▸ WRITTEN TASK:
Filter the data for lines with the word "wide", then copy every line so identified.
####
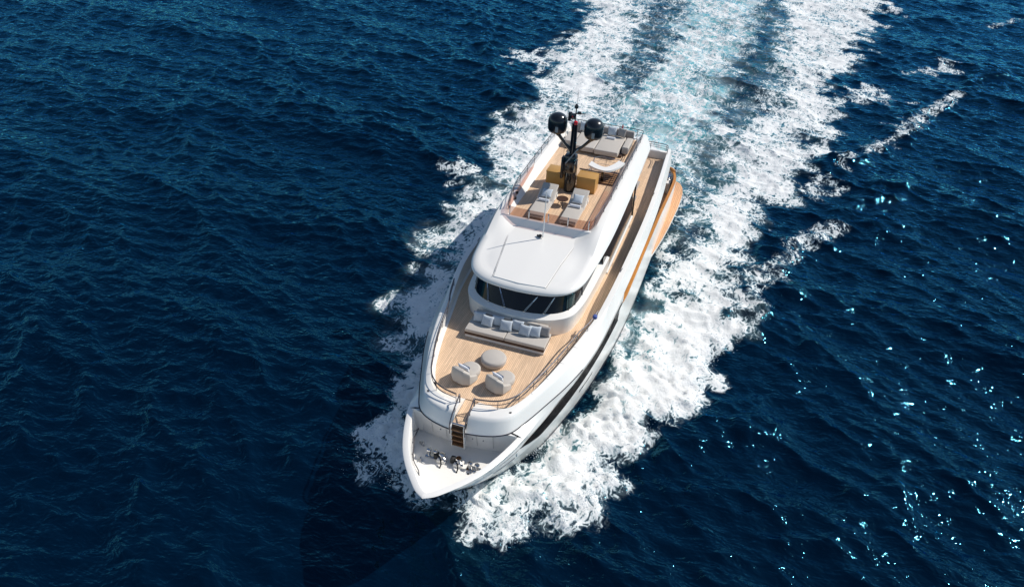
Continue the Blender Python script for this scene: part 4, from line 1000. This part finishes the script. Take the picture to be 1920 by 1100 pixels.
for nm, lev, P in FOAM_POLYS:
    s_ = sdf(P, wx, wy); big = not nm.startswith('cap'); soft = (2.2 if big else 1.0) if nm not in ('port_fwd', 'stbd_bow') else 1.1
    if nm == 'port_fwd': s_ = s_+.35
    if nm == 'stbd_bow': s_ = s_-.35
    v = lev*np.clip((.2 if soft > 1.5 else .42)+s_/soft, 0, 1)*(nm != 'wake')
    if nm in ('stbd_aft', 'port_aft', 'port_fwd'):      # a bright rim where the foam piles up at its outer edge
        v += .14*np.exp(-((s_-1.6)/1.6)**2)
    D = np.maximum(D, v); SD[nm] = s_
D *= 1+.16*sample(N3, 90, RXg, RYg)
D = np.maximum(D, .34*np.clip(.2+SD['wake']/3, 0, 1)*(1+.2*sample(N3, 90, RXg, RYg)))
for lev, P in FOAM_HOLES: D *= 1-lev*np.clip(.5+sdf(P, wx, wy)/2.0, 0, 1)
for lev, wd, P in FOAM_LINES: D = np.maximum(D, .60*lev*np.exp(-(line_d(P, RXg+.3*sample(N1, 70, RXg*2, RYg*2), RYg+.3*sample(N2, 70, RXg*2, RYg*2))/wd)**2))
aer = np.clip(SD['wash']/3+.5, 0, 1)*1.0; aer = np.maximum(aer, .36*np.clip(SD['wake']/4, 0, 1))
aer = np.maximum(aer, .5*np.clip(SD['port_fwd']/3+.1, 0, 1)*np.clip((-RXg-3)/8, .25, 1)); aer = np.maximum(aer, .28*np.clip(SD['port_aft']/4+.2, 0, 1)); aer = np.maximum(aer, .35*np.clip(SD['stbd_aft']/4+.3, 0, 1))
aer = np.maximum(aer, .6*np.clip(SD['port_in']/2+.4, 0, 1)); aer = np.maximum(aer, .3*np.clip(SD['stbd_mid']/3+.4, 0, 1))
for lev, P in FOAM_HOLES: aer *= 1-.62*np.clip(.45+sdf(P, wx, wy)/3.0, 0, 1)
def rs(F, x, y):
    u = np.clip((x-RXs[0])/.35, 0, len(RXs)-1.001); v = np.clip((y-RYs[0])/.35, 0, len(RYs)-1.001)
    i = u.astype(int); j = v.astype(int); a = u-i; b = v-j
    return F[i, j]*(1-a)*(1-b)+F[i+1, j]*a*(1-b)+F[i, j+1]*(1-a)*b+F[i+1, j+1]*a*b
foamV = rs(D, X, Y); aerV = rs(aer, X, Y)
foamV[(X < -189) | (X > 19) | (Y < -59) | (Y > 74)] = 0; aerV[foamV <= 0] *= 1
# bow wave and churned water have height
RID = np.zeros_like(RXg)
for amp_, wd, P in RIDGES: RID = np.maximum(RID, amp_*np.exp(-(line_d(P, RXg+.8*sample(N1, 70, RXg, RYg), RYg+.8*sample(N2, 70, RXg, RYg))/wd)**1.5)*(1+.35*sample(N3, 90, RXg, RYg)))
bowm = np.clip(rs(np.clip(SD['port_fwd']/1.6+.2, 0, 1)*np.exp(-((RXg+8)/13)**2), X, Y)+.8*rs(np.clip(SD['stbd_bow']/1.6+.2, 0, 1)*np.exp(-((RXg+4)/8)**2), X, Y), 0, 1)
F3, _, _ = fft_field(512, 40.0, 0, .5, 3.0, 1.5, 0, 31)
F4, _, _ = fft_field(512, 40.0, 0, .36, 1.1, 1.0, 0, 32)
rough = sample(F3, 40, X, Y); fine = sample(F4, 40, X, Y)
Z = Z*(1-.35*np.clip(foamV, 0, 1))+bowm*(.34+.05*rough+.055*fine)+np.clip(foamV, 0, 1)*(.035*rough+.022*fine)+.03*aerV*rough+np.clip(rs(RID, X, Y), 0, 1)
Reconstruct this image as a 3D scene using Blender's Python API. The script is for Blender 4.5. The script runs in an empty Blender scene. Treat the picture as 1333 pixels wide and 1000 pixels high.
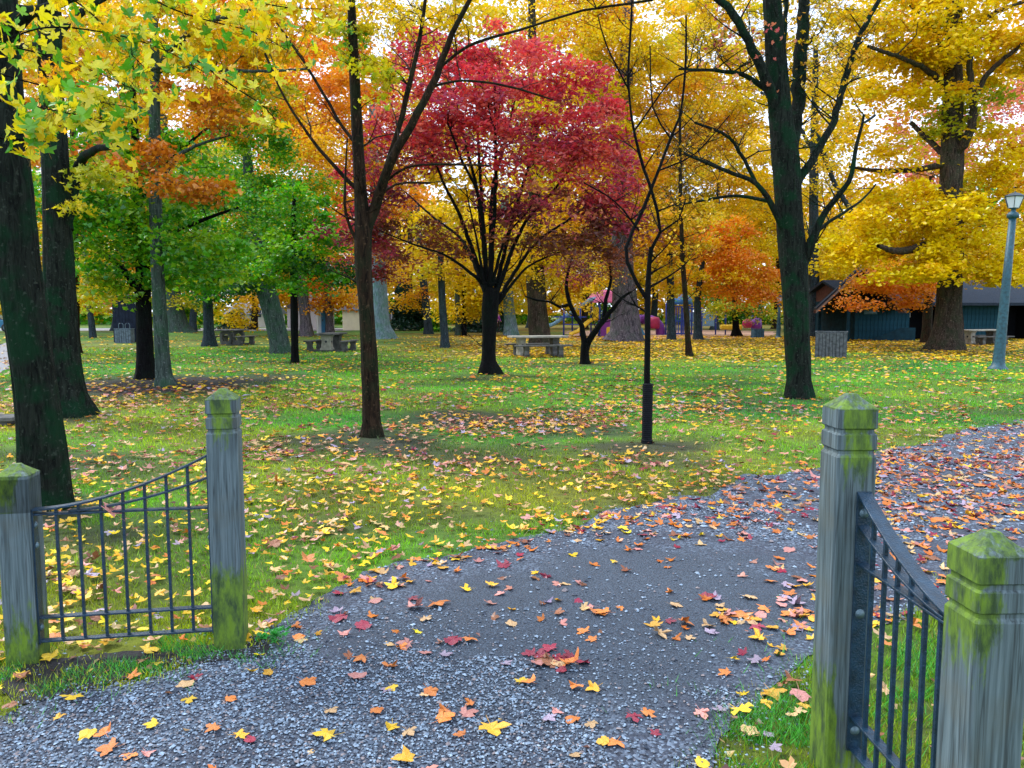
import bpy, math, random
import numpy as np
from mathutils import Vector, Matrix

random.seed(11)
rng = np.random.default_rng(11)
scene = bpy.context.scene
C = scene.collection
R = math.radians

# ------------------------------------------------------------------ camera, sky, sun, exposure
CAM_H = 1.68
PITCH = 0.0945
F = 1000.0                       # focal length in pixels of a 1333 pixel wide picture
cd = bpy.data.cameras.new('camera')
cd.sensor_width = 36.0
cd.lens = 36.0 * F / 1333.0
cd.clip_start = 0.05
cd.clip_end = 3000
cam = bpy.data.objects.new('camera', cd)
C.objects.link(cam)
cam.location = (0, 0, CAM_H)
cam.rotation_euler = (math.pi / 2 - PITCH, 0, 0)
scene.camera = cam

SUN_EL, SUN_AZ = R(50), R(-52)
world = bpy.data.worlds.new('World')
scene.world = world
world.use_nodes = True
wn, wl = world.node_tree.nodes, world.node_tree.links
wn.clear()
w_out = wn.new('ShaderNodeOutputWorld')
w_bg = wn.new('ShaderNodeBackground')
sky = wn.new('ShaderNodeTexSky')
sky.sky_type = 'NISHITA'
sky.sun_disc = False
sky.sun_elevation = SUN_EL
sky.sun_rotation = SUN_AZ
sky.altitude = 100
sky.air_density = 1.0
sky.dust_density = 2.0
# an overcast deck: soft clouds lie over most of the blue
w_tc = wn.new('ShaderNodeTexCoord')
w_noise = wn.new('ShaderNodeTexNoise')
w_noise.inputs['Scale'].default_value = 2.2
w_noise.inputs['Detail'].default_value = 5
w_ramp = wn.new('ShaderNodeValToRGB')
w_ramp.color_ramp.elements[0].position = 0.30
w_ramp.color_ramp.elements[0].color = (0.60, 0.60, 0.60, 1)
w_ramp.color_ramp.elements[1].position = 0.62
w_ramp.color_ramp.elements[1].color = (0.97, 0.97, 0.97, 1)
w_mix = wn.new('ShaderNodeMixRGB')
w_mix.inputs[2].default_value = (8.0, 9.2, 11.2, 1)
wl.new(w_tc.outputs['Generated'], w_noise.inputs['Vector'])
wl.new(w_noise.outputs['Fac'], w_ramp.inputs['Fac'])
wl.new(w_ramp.outputs['Color'], w_mix.inputs[0])
wl.new(sky.outputs['Color'], w_mix.inputs[1])
wl.new(w_mix.outputs['Color'], w_bg.inputs['Color'])
w_bg.inputs['Strength'].default_value = 0.105
wl.new(w_bg.outputs['Background'], w_out.inputs['Surface'])

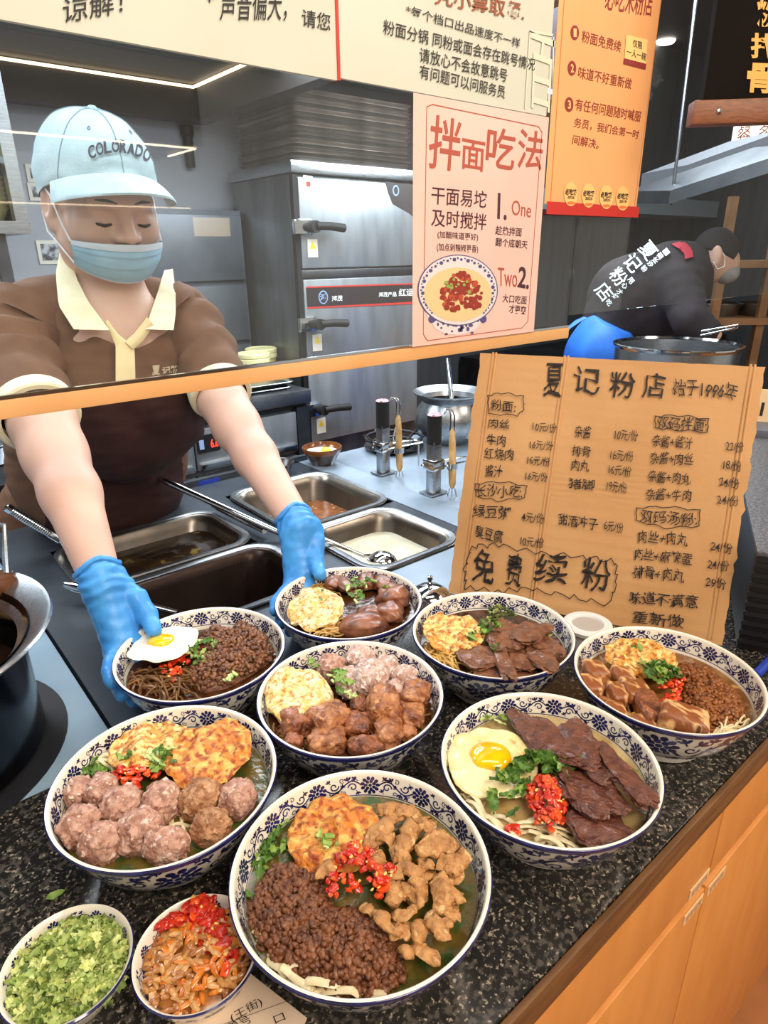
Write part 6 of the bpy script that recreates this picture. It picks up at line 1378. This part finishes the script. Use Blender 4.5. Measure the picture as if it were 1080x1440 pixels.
####
▸ ANSWER:
Reconstruct this image as a 3D scene using Blender's Python API. The script is for Blender 4.5. The script runs in an empty Blender scene. Treat the picture as 1333 pixels wide and 1000 pixels high.
F = 1000.0                       # focal length in pixels of a 1333 pixel wide picture